Report: School-Owned Devices Spying on Kids

Texas Education Ratings
AP Photo/Victor Texcucano

According to the Electronic Frontier Foundation’s new “Spying on Students” report, educational establishments that provide students with devices such as laptops or tablets are not respecting their privacy rights.

The report is based on two years of research by the EFF and found that while around one-third of K-12 students are using devices issued by schools, parents are in the dark as to how their children’s data is being handled.

Teachers and students reported that the devices were thrust upon them by administrators practically unannounced, with the parents having no idea about the school’s policies regarding technology in the classroom. Around 57 percent of parents surveyed had not received written information about technology practices, with 23 percent not sure what was going on at all. One parent told them that they were “given no information about our first-grader receiving a tablet this year. And when we ask questions, there is little information given at every level.”
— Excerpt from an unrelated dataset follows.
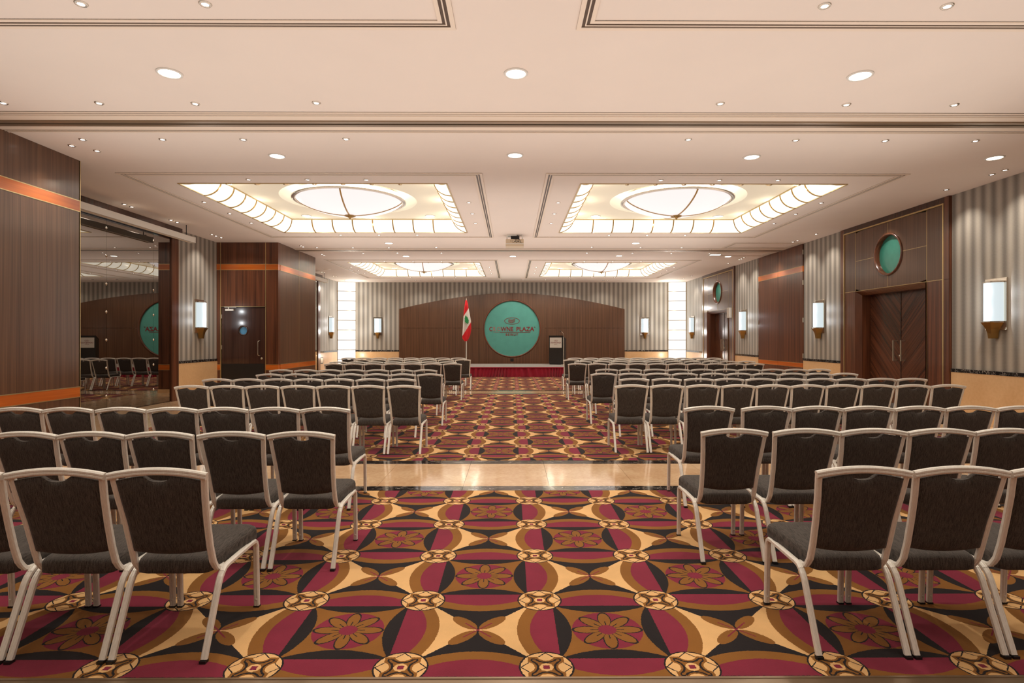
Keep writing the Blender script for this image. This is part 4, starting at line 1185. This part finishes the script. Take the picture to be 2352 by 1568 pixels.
def chair_parts():
    out = {}
    w = .03
    mb = MB()
    for sg in (-1, 1): mb.sweep(side_path(sg), tube(w, .024), (1, 0, 0))
    n_ = 16; P = [(HW * (-1 + 2 * k / n_), 0, ztp(-1 + 2 * k / n_)) for k in range(n_ + 1)]
    mb.sweep(P, tube(.034, .026), (0, 0, 1))
    out['back_frame'] = mb.mesh('back_frame', M['alu'])
    # seat rail (side tubes running under the seat)
    mb = MB()
    for sg in (-1, 1):
        x = sg * .2065
        mb.sweep([(x, .168, .352), (x, .19, .366), (x, .22, .371), (x, .49, .380)], tube(.028, .024), (1, 0, 0))
    mb.box(-.195, .195, .42, .445, .362, .38); mb.box(-.195, .195, .2, .222, .355, .375)
    out['seat_rail'] = mb.mesh('seat_rail', M['alu'])
    rear = {}
    for sg in (-1, 1):
        x = sg * .2065
        out['rear%d' % sg] = MB().sweep([(x, .004, .012), (x, .135, .31), (x, .15, .334), (x, .168, .352)], tube(.028, .024), (1, 0, 0)).mesh('leg', M['alu'])
        out['front%d' % sg] = MB().sweep([(x, .49, .380), (x, .513, .378), (x, .531, .366), (x, .54, .345), (x, .553, .008)], tube(.028, .024), (1, 0, 0)).mesh('leg', M['alu'])
        out['foot_r%d' % sg] = box(x - .0145, x + .0145, -.014, .016, 0, .013).mesh('foot', M['black'])
        out['foot_f%d' % sg] = box(x - .0145, x + .0145, .54, .567, 0, .009).mesh('foot', M['black'])
        out['stud%d' % sg] = MB().lathe([(0, -.016), (.006, -.015), (.008, -.012)], 8, (x, .552, .155), 0, 0, 2 * PI, True, 'y').lathe([(0, -.016), (.006, -.015), (.008, -.012)], 8, (x, .553, .045), 0, 0, 2 * PI, True, 'y').mesh('bumper', M['white'])
    # seat cushion
    def outline(ins, n_per=7):
        yr, yf, wr, wf = .118 + ins, .585 - ins, .178 - ins, .212 - ins
        rr, rf = .045, .06
        pts = []
        def corner(cx, cy, r, a0):
            for k in range(n_per): a = a0 + PI / 2 * k / (n_per - 1); pts.append((cx + r * math.cos(a), cy + r * math.sin(a)))
        corner(wf - rf, yf - rf, rf, 0); corner(-wf + rf, yf - rf, rf, PI / 2)
        corner(-wr + rr, yr + rr, rr, PI); corner(wr - rr, yr + rr, rr, 3 * PI / 2)
        return pts
    lay = [(.012, .383), (.0, .392), (0, .43), (.004, .446), (.014, .456), (.035, .461), (.09, .465)]
    mb = MB(); rings = [outline(i) for i, z in lay]; k = len(rings[0])
    for (i, z), rg in zip(lay, rings):
        for x, y in rg: mb.v.append((x, y, z - .024 * (1 - (y - .118) / .467)))
    for r_ in range(len(lay) - 1):
        for q in range(k): j = (q + 1) % k; mb.face([r_ * k + q, r_ * k + j, (r_ + 1) * k + j, (r_ + 1) * k + q], 0, True)
    mb.face(list(range(k))); mb.face([(len(lay) - 1) * k + q for q in range(k)], 0, True)
    out['seat'] = mb.mesh('seat', M['fabric'])
    # backrest pad with hand notch
    nx, nz = 28, 14; mb = MB()
    def bounds(s):
        top = ztp(s) - .021; x0 = s * .19
        nt = .056; 
        if abs(x0) < nt: top -= .030 * math.sqrt(1 - (x0 / nt) ** 2) ** .8
        bot = .463 + .018 * s * s
        return bot, top
    for side in (0, 1):
        for j in range(nz + 1):
            for i in range(nx + 1):
                s = -1 + 2 * i / nx; bt, tp = bounds(s); z = bt + (tp - bt) * j / nz
                x = s * (halfw(z) - .028)
                ed = min(1, (1 - abs(s)) * 7) ; ed2 = min(1, min(j, nz - j) / 2.0)
                bul = .010 + .012 * math.sqrt(max(0, ed * ed2))
                y = yback(z) + (-bul if side == 0 else bul + .004)
                mb.v.append((x, y, z))
    W_ = nx + 1; H2 = W_ * (nz + 1)
    for side in (0, 1):
        for j in range(nz):
            for i in range(nx): a = side * H2 + j * W_ + i; mb.face([a, a + 1, a + W_ + 1, a + W_], 0, True)
    for i in range(nx):
        mb.face([i, i + 1, H2 + i + 1, H2 + i]); a = nz * W_ + i; mb.face([a, a + 1, H2 + a + 1, H2 + a])
    for j in range(nz):
        a = j * W_; mb.face([a, a + W_, H2 + a + W_, H2 + a]); a += nx; mb.face([a, a + W_, H2 + a + W_, H2 + a])
    out['backrest'] = mb.mesh('backrest', M['fabric'])
    return out
CP = chair_parts()
def make_chair(x, y, rz, sx, label, group, near):
    r = thing('banquet_chair', label, 'chair', (x, y, 0), rz, group); r.scale = (sx, 1, 1)
    link('seat', CP['seat'], r); link('backrest', CP['backrest'], r); link('back_frame', CP['back_frame'], r); link('seat_rail', CP['seat_rail'], r)
    for sg in (-1, 1):
        a = link('leg', CP['rear%d' % sg], r); b = link('leg', CP['front%d' % sg], r)
        if near:
            link('foot', CP['foot_r%d' % sg], a); link('foot', CP['foot_f%d' % sg], b); link('bumper', CP['stud%d' % sg], b)
    return r
LROWS = [(2.64, [-1.64, -2.11, -2.58]), (3.68, [-1.36, -1.81, -2.27, -2.7, -3.14]),
 (4.98, [-1.63, -2.07, -2.52, -2.96, -3.41, -3.87, -4.31, -4.76]), (7.32, [-1.39, -1.85, -2.3, -2.75, -3.21, -3.66, -4.11]),
 (8.54, [-1.66, -2.12, -2.59, -3.05, -3.51, -3.96, -4.41]), (9.72, [-1.4, -1.86, -2.31, -2.76, -3.22, -3.68, -4.14]),
 (11.01, [-1.67, -2.13, -2.6, -3.06, -3.51, -3.97, -4.46]), (13.72, [-1.44, -1.92, -2.4, -2.87, -3.35, -3.82, -4.29]),
 (14.81, [-1.67, -2.14, -2.61, -3.09, -3.57, -4.04, -4.51]), (16.42, [-1.42, -1.91, -2.4, -2.89, -3.37, -3.85, -4.33]),
 (17.76, [-1.68, -2.17, -2.65, -3.14, -3.64, -4.13, -4.6, -5.08])]
RROWS = [(2.66, [1.65, 2.11, 2.57]), (3.78, [1.48, 1.96, 2.41, 2.86, 3.31]), (5.04, [1.75, 2.26, 2.71, 3.15, 3.61, 4.06, 4.52]),
 (7.4, [1.56, 2.02, 2.49, 2.95, 3.4, 3.86, 4.32, 4.78, 5.24, 5.7]), (8.6, [1.85, 2.34, 2.83, 3.29, 3.76, 4.22, 4.69, 5.15, 5.6, 6.05]),
 (9.87, [1.59, 2.07, 2.53, 3.0, 3.49, 3.95, 4.41, 4.87, 5.33, 5.79]), (11.21, [1.87, 2.34, 2.82, 3.28, 3.75, 4.22, 4.68, 5.15, 5.6, 6.06]),
 (13.72, [1.58, 2.06, 2.55, 3.03, 3.52, 3.98, 4.45, 4.92, 5.39, 5.86]), (15.12, [1.89, 2.39, 2.85, 3.34, 3.82, 4.31, 4.8, 5.29, 5.77, 6.25]),
 (16.32, [1.7, 2.18, 2.65, 3.13, 3.6, 4.08, 4.55, 5.03, 5.5, 5.97]), (17.64, [1.96, 2.45, 2.93, 3.41, 3.89, 4.36, 4.84, 5.31, 5.78, 6.26])]
for side, rows in (('left', LROWS), ('right', RROWS)):
    for ri, (y, xs) in enumerate(rows):
        sp = sum(abs(a - b) for a, b in zip(xs, xs[1:])) / (len(xs) - 1)
        sx = max(.97, min(1.055, sp * .98 / .446)); sg = 1 if xs[0] > 0 else -1
        xs = [abs(v) for v in xs]
        for q in range(1, len(xs)): xs[q] = max(xs[q], xs[q - 1] + .449 * sx)
        xs = [sg * v for v in xs]
        for ci, x in enumerate(xs):
            if ri == 0: rw = 'nearest row'
            elif ri == len(rows) - 1: rw = 'last row by the stage'
            else: rw = f'{ORD[ri]} row from the camera'
            pos = 'at the aisle end' if ci == 0 else ('at the wall end' if ci == len(xs) - 1 and ri > 2 else f'{ORD[ci]} seat from the aisle')
            lb = f'charcoal banquet chair, {side} block, {rw}, {pos}'
            make_chair(x, y, R(random.uniform(-.5, .5)), sx, lb, f'banquet chairs {side} of the aisle', ri < 3)

print('objects', len(bpy.data.objects))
However, this lack of knowledge is apparently not down to parents not caring about their children’s use of technology, but a lack of information being available to inquisitive parents. A concerned parent told the EFF that “they are collecting and storing data to be used against my child in the future, creating a profile before he can intellectually understand the consequences of his searches and digital behavior,” with another adding that “the school system does not even acknowledge that our child’s data is being collected and possibly sold.” 23 percent of schools did not have an online policy available for parents to read regarding their use of technology, and only 51 percent included a policy on data retention.

The EFF noted that there were big loopholes in the two pieces of legislation that covered children and technology in schools, with an overlap between the Family Educational Rights and Privacy Act (FERPA) and the Children’s Online Privacy Protection Act (COPPA). While FERPA protects against schools sharing student information without prior permission, it does not apply to schools that receive no federal funding. Moreover, “third parties” that qualify as “school officials” do not have to ask permission, which include companies such as Google and others that sell education technology. COPPA only requires parental consent for data collection for children 13 and under, leaving anyone older unprotected.

For those children that fall under the legal protections, FTC guidelines state that parental consent is needed if data is to be used for “commercial purposes in addition to the provision of services to the school.” Yet if the parents surveyed are indicative of a wider trend, parents cannot opt out of a service they don’t know about.

EFF researcher Gennie Gebhart summed up the report’s findings:

Our report shows that the surveillance culture begins in grade school, which threatens to normalize the next generation to a digital world in which users hand over data without question in return for free services—a world that is less private not just by default, but by design… The data we collected on the experiences, perceptions, and concerns of stakeholders across the country sends a loud and clear message to ed tech companies and lawmakers: families are concerned about student privacy and want an end to spying on students.